地球儀にマグマは入っていない春

 俳句とは「そんなこと当たり前じゃんいちいち言う必要もないじゃん」というようなことをわざわざ表現して、そんな当たり前なことでもなぜか詩的な雰囲気をまとってしまうことに妙味を味わうというかなり屈折した文芸だ。だからそこに特段詩趣を見出さない人にとって、俳句など刺身のパックについているワサビが梅の形の小さな容器の上に乗っかっているのと同じくらいどうでも構わない代物であることだろう。

 そういう感覚もわかるのだが、「わざわざ口に出さなくても当たり前なこと」を人がどれほど意識しているのかは極めて怪しいところで、そういったものが俳句として表現されることがそれに触れた多くの人の意表を突いた結果、彼らの日常を微妙に奥行き深くするという見過ごせない作用をもたらすのも否定できないところだ。これが桑原武夫に断罪されたくらいで俳句が消滅しなかった理由の一斑だと私は思っている。俳句なんてあってもなくてもどうでもいいつまらないお遊びかもしれないが、消えそうで消えない下らないタレントのごとくちょっとやそっとでは揺るがないのである。

 掲出句は何となく作ったものだが、まあ当たり前のことだ。私は地球儀という「モノ」が好きなのでそれを読み込んだ句を作ろうとした結果、これが出てきた。

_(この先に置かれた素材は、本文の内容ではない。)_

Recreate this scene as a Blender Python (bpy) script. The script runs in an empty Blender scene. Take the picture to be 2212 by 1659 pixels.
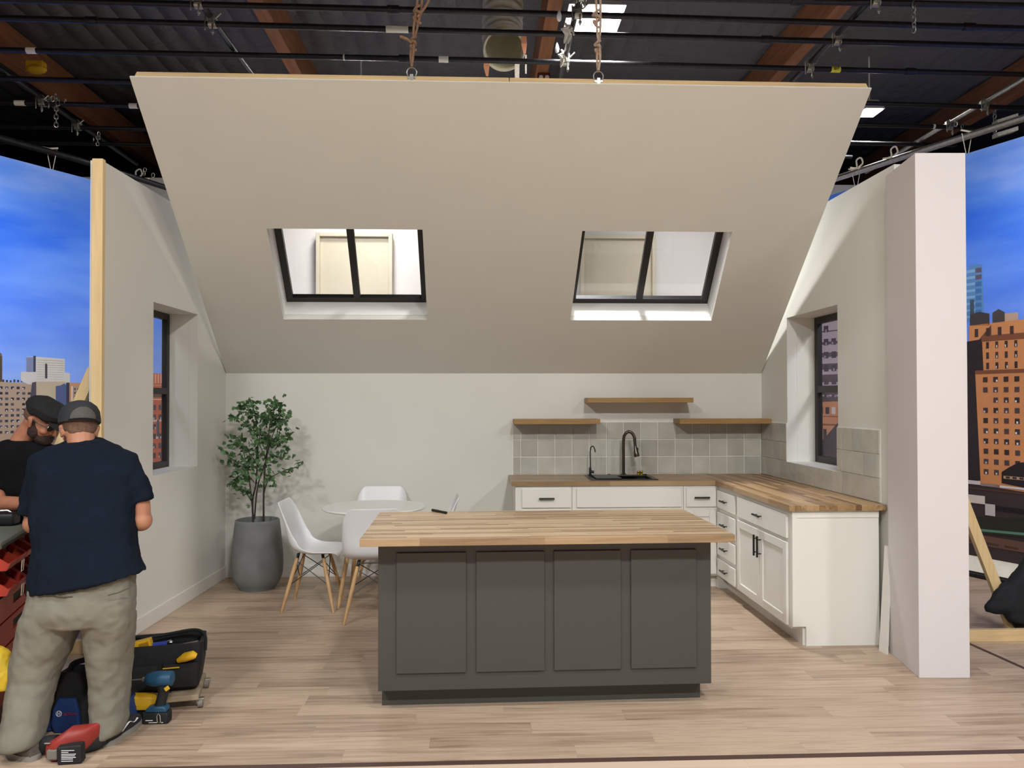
import bpy, math, random
from mathutils import Vector as V, Matrix, Euler, noise as mnoise
C = bpy.context.scene.collection
R = math.radians
PI = math.pi
random.seed(7)

# ------------------------------------------------------------------ measured camera, also used to turn measurements into metres
CF, CYAW, CPIT, CROL, CH, COY = 1701.64, .042, .0134, -.0012, 1.5898, 14.24
CO = V((0, 0, CH))
def ray(u, v):
    a = (u-1106)/CF; b = -(v-COY-829.5)/CF
    cr, sr = math.cos(CROL), math.sin(CROL)
    x = a*cr+b*sr; w = b*cr-a*sr
    cp, sp = math.cos(CPIT), math.sin(CPIT)
    y = cp-w*sp; z = sp+w*cp
    cy, sy = math.cos(CYAW), math.sin(CYAW)
    return V((x*cy+y*sy, -x*sy+y*cy, z))
def atY(u, v, y): d = ray(u, v); return CO+d*(y/d.y)
def atX(u, v, x): d = ray(u, v); return CO+d*(x/d.x)
def atZ(u, v, z): d = ray(u, v); return CO+d*((z-CH)/d.z)

# ------------------------------------------------------------------ materials
def lin(c):
    if isinstance(c, str):
        c = [int(c[i:i+2], 16)/255 for i in (0, 2, 4)]
    return tuple(((x+.055)/1.055)**2.4 if x > .04045 else x/12.92 for x in c)+(1,)
def newmat(name):
    m = bpy.data.materials.new(name); m.use_nodes = True
    nt = m.node_tree; return m, nt, nt.nodes['Principled BSDF']
def N(nt, t, **k):
    n = nt.nodes.new(t)
    for a, b in k.items(): setattr(n, a, b)
    return n
def sv(b, **k):
    for a, v in k.items(): b.inputs[a.replace('_', ' ')].default_value = v
def mathn(nt, op, a, b=None):
    n = N(nt, 'ShaderNodeMath', operation=op)
    for i, x in enumerate((a, b)):
        if x is None: continue
        if isinstance(x, (int, float)): n.inputs[i].default_value = x
        else: nt.links.new(x, n.inputs[i])
    return n.outputs[0]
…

 市販の地球儀は、要するにどの位置にどの国があるかを知るために必要とされるものだから、ふつう、中は空洞だろう。ただでさえ大きな品物だから、せめて中身は空っぽで持ち運びやすい方がいい。もっとも地学とか物理学?の分野で使われそうな、中がパカッと開いてプレートテクトニクスの原理を一目で解説したりマグマの温度を赤やオレンジの色の濃さで示したりしているような地球儀もあるかもしれない。しかし一般的ではあるまい。大抵の地球儀は、ナミビアの首都や南回帰線の位置を知りたい人のためにある。その点では正確に実際の地球を模したものには違いない。

 だがその中は空っぽだ。本当の地球の内部にはマグマが渦巻いているはずなのに、ほとんどの地球儀にはその模型は入っていない。春だろうが夏だろうが地球儀の中は空気が入っているだけだ。所詮はニセモノの地球なのだ。それが何だというのかと言われても、私には答えようがない。その答えられないところが結局、俳句の肝なのだろうか。